Reports however indicate that Africa is the most adversely affected continent. It loses about 280 million tonnes of cereal crops from about 105 million hectares of croplands according to a UN agencies report.
The losses can, however, be prevented if soil erosion is curbed, experts say.
Kenya’s land degradation assessment report released in 2016 by the ministry of environment revealed that almost all the counties across the country are at the risk of one form of land degradation or the other.
“The problem is serious because high land degradation is likely to occur on about 61.4 percent the total area of Kenya, while very high degradation affects 27.2 percent of the land,” the survey reported.
The report however indicated that the ASALs, where the soils are highly erodible and combined with high intensity storms, were at risk of excessive degradation and soil erosion.
While it listed Samburu, Kitui, Garissa, Tana River, Mandera, Turkana, Marsabit, Baringo, West Pokot, Kajiado, Kilifi, Wajir and Makueni counties as the most affected, it further showed that even some relatively wetter zones also have higher risks for soil erosion, especially on steep slopes of Mt Kenya and the Aberdares, parts of Murang’a, Nyeri, Meru and Tharaka-Nithi counties.
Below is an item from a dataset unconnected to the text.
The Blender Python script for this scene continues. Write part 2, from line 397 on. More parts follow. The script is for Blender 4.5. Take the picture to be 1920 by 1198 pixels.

Emmanuel Fondo, drylands development project manager at World Vision Kenya says the project aims to train communities to rehabilitate wasted lands through terracing, pits, and farmer- managed natural regeneration using seed balls.
The drylands development programmes look at buffering water catchment in sand dams and has so far put up 18 sand dams in Machakos County.
“We emphasise the use of integrated farming approach and enrichment planting by rehabilitating wasted lands,” he says
Mr Fondo observes that the rehabilitation effort and climate smart production has so far been a success in the region despite prolonged drought because the locals are diversifying into pasture and poultry farming.
“For Kikule area, we chose acacia since they are indigenous trees, and sesbania trees because they can easily support regeneration.
“The germination rate was about 75 per cent. And now any crop can grow here,” Mr Fondo noted.